From March 2019, foreign investors are now entitled to use foreign currencies to make deposits as well as enter into escrow agreements.

The State Bank of Vietnam (“SBV”) has issued Circular No. 03/2019/TT-NHNN on amending and supplementing a number of articles of Circular No. 32/2013/TT-NHNN – guiding the implementation of regulations on restricting the use of foreign currencies across the Vietnamese territory (“Circular 03”). Circular 03 came into force on March 29, 2019.

Circular 03 resulted from the SBV’s efforts in reviewing and revising the current regulations on foreign exchange management, following the direct guidance of the Government to speed up the equitization of State-owned Enterprises (“SOEs”) and divestment of State capital, via Official Letter No. 10681/VPCP-KTTH dated November 2, 2018 and Notice No. 285/TB-VPCP dated August 09, 2018, due to the SOEs equitization, and divestment lagging behind schedule.

Prior to Circular 03, foreign investors relied on Circular No. 16/2015/TT-NHNN (“Circular 16”) which contained no provisions on the use of foreign currencies in deposit and escrow transactions, especially when purchasing shares in SOEs, in the case of equitization and divestment.
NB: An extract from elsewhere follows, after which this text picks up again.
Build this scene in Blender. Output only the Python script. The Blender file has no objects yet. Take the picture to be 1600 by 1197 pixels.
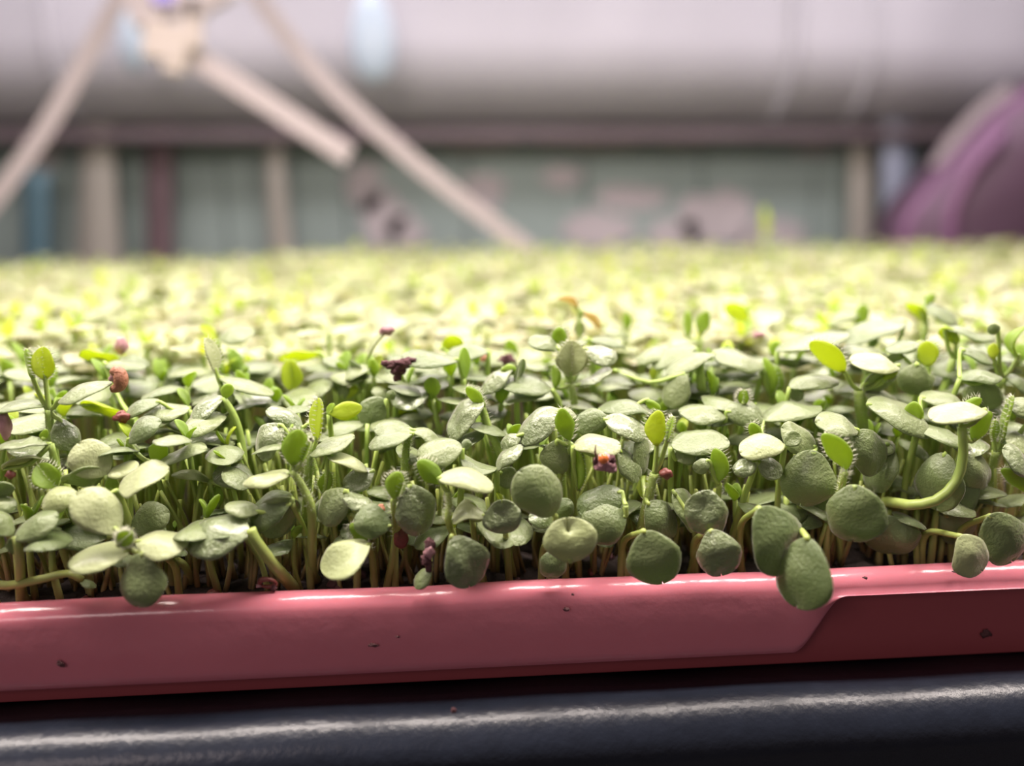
import bpy, math, random
import numpy as np
from mathutils import Vector, Matrix, noise

random.seed(7)
rng = np.random.default_rng(7)
MM = 0.001
C = bpy.context.scene.collection
sc = bpy.context.scene

# ------------------------------------------------------------------ camera
FPX = 1232.0
cam_data = bpy.data.cameras.new('camera')
cam = bpy.data.objects.new('camera', cam_data)
C.objects.link(cam)
sc.camera = cam
cam_data.sensor_fit = 'HORIZONTAL'
cam_data.sensor_width = 36.0
cam_data.lens = 36.0 * FPX / 1600.0
cam_data.clip_start = 0.004
cam_data.clip_end = 20
CAM = Vector((-0.004, -0.115, 0.0585))
ROT = (Matrix.Rotation(math.radians(-4.1), 3, 'Z') @ Matrix.Rotation(math.radians(90 - 12.8), 3, 'X')
       @ Matrix.Rotation(math.radians(-0.44), 3, 'Z'))
cam.matrix_world = Matrix.Translation(CAM) @ ROT.to_4x4()
cam_data.dof.use_dof = True
cam_data.dof.focus_distance = 0.127
cam_data.dof.aperture_fstop = 5.8
RIGHT, UP, BACK = ROT @ Vector((1, 0, 0)), ROT @ Vector((0, 1, 0)), ROT @ Vector((0, 0, 1))


def at(px, py, Y):
    """world point where the sight line of photo pixel (px, py) crosses the upright plane y = Y metres"""
    d = ROT @ Vector(((px - 800) / FPX, -(py - 598.5) / FPX, -1))
    return CAM + d * ((Y - CAM.y) / d.y)


# ------------------------------------------------------------------ world, lamps, exposure
w = bpy.data.worlds.new('room_air')
sc.world = w
w.use_nodes = True
w.node_tree.nodes['Background'].inputs[0].default_value = (0.80, 0.66, 0.66, 1)
w.node_tree.nodes['Background'].inputs[1].default_value = 0.15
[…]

Foreign investors who wanted to proceed with the above had to obtain approval from the SBV Governor.

In particular, Circular 03 stipulates that foreign investors are entitled to deposit and set up escrow accounts using foreign currencies when participating in an auction when:

  • Purchasing shares of SOEs in case of equitization;
  • Purchasing shares of SOEs in case of divestment;
  • Purchasing shares owned by SOEs in another enterprise, in case such another enterprise carries out divestment.

If the investors fail to purchase shares at auction, they can transfer the deposit money in the escrow account abroad after deducting any related expenses.

Under Circular 02, foreign investors will no longer have to carry out the procedures for requesting approval of the SBV Governor for the use of foreign exchange in the territory of Vietnam under Article 1.2 of Circular 16. The new regulation now allows foreign investors to cut through red tape, save time and facilitate the SOEs’ equitization and divestment of State capital.